I decided to go to Global in the evening to hear Bob Hazlett speak and went early enough to catch worship.  When I graduated from my internship at Global back in 2014 I had put together a compilation video and there was a song I used that is to this day one of my favorites, Bethel’s “Chasing You.”  It always takes me back to that graduation.  I had never heard it played live in worship anywhere, so you know what’s coming.  Let’s just say I sang my heart out :)

Jesus doesn’t always come to still the storms in your life; He comes to show you He is more powerful.  Bob’s message what just what I needed to hear.  He spoke on “Nextpectation”, which describes the place between where God has us right now and the place He is taking us to.  It’s that moment of anxiety/anticipation between the natural and the supernatural, the moment between the seen and unseen, an expectation about what God is going to do next.  If I knew what was going to happen I wouldn’t need hope.  Hope is always planted in a place of uncertainty.  But on our way from glory to glory, something needs to move out of the way.  If you’re going to take this new place, something has to be displaced.  So no matter what you’re going through or what you’ve been through you are standing in the place of grace, and grace enables you to fall forward.  So I boast in the hope of what God is about to do even though I don’t know what that will look like.  Whatever it is, though, I am sure it is beyond what I can even ask or think.  It has to be because it’s from Him!

Hanging up one of my hats

Standard

Tonight my youngest son will graduate, and I will no longer be a homeschool mom.  How do I feel about that?  Pretty good actually.  It’s a lot of work homeschooling, though this year was a breeze because he took a college course at a local high school and one math course.  The rest of the time he experimented with his science projects in the basement, learned how to make and edit videos (he did quite a few projects), and slept a lot, lol.  He tried to find a job to fill up some of the time, but in rural parts it’s hard.  Anyway, it’s a beautiful day, though a bit warm, and I’m going to hop in the shower soon and get ready to go.

There are six kids total graduating, and we do a nice ceremony at our church.  Matt made a video presentation put to music which shows pictures of each of the grads growing up.  One of the grads is playing a piano piece, one a clarinet, and one is singing a song with his sisters (he comes from a very musical family).  It should be a good night!  When they present the diplomas, they read a paragraph or two that the parents wrote.  Here’s what Matt will hear…

Matthew, it hasn’t always been easy, but it has never been boring!

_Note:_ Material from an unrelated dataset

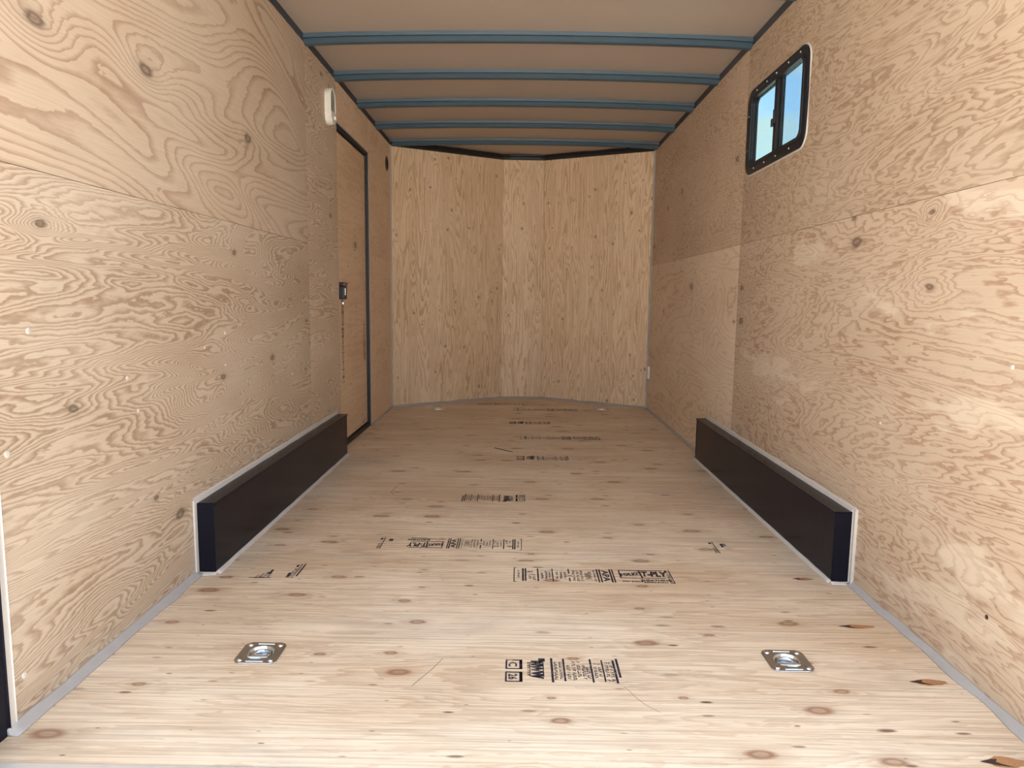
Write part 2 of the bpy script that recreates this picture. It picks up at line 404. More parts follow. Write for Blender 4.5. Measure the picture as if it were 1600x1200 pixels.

If we had it to do over again, we would have given you fewer answers to remember and more problems to solve. We would have told you less often what we expected of you and instead sought to awaken your own expectations. And we definitely would have encouraged you to bite off more than you could chew and then made you chew it! But your homeschool days are over and today you are beginning a new journey.  We believe God has a special purpose for your life, and though the future seems uncertain, God is already there. In all your ways acknowledge Him, and He will direct your paths. He loves you even more than we do and will never give up on you. Neither will we! Thank you for not giving up on us despite our many parenting mistakes and for teaching us how to love unconditionally. Remember that there are no shortcuts to any place worth going and that neither success nor failure is final. We are here to help you, but the best helping hand you will ever receive is the one at the end of your own arm. You have great potential, but how far you go in life will depend on your being tender with the young, compassionate with the aged, sympathetic with the striving, and tolerant of both the weak and the strong, because some day in life you will have been all of these. Congratulations, Matt. We are very proud of you!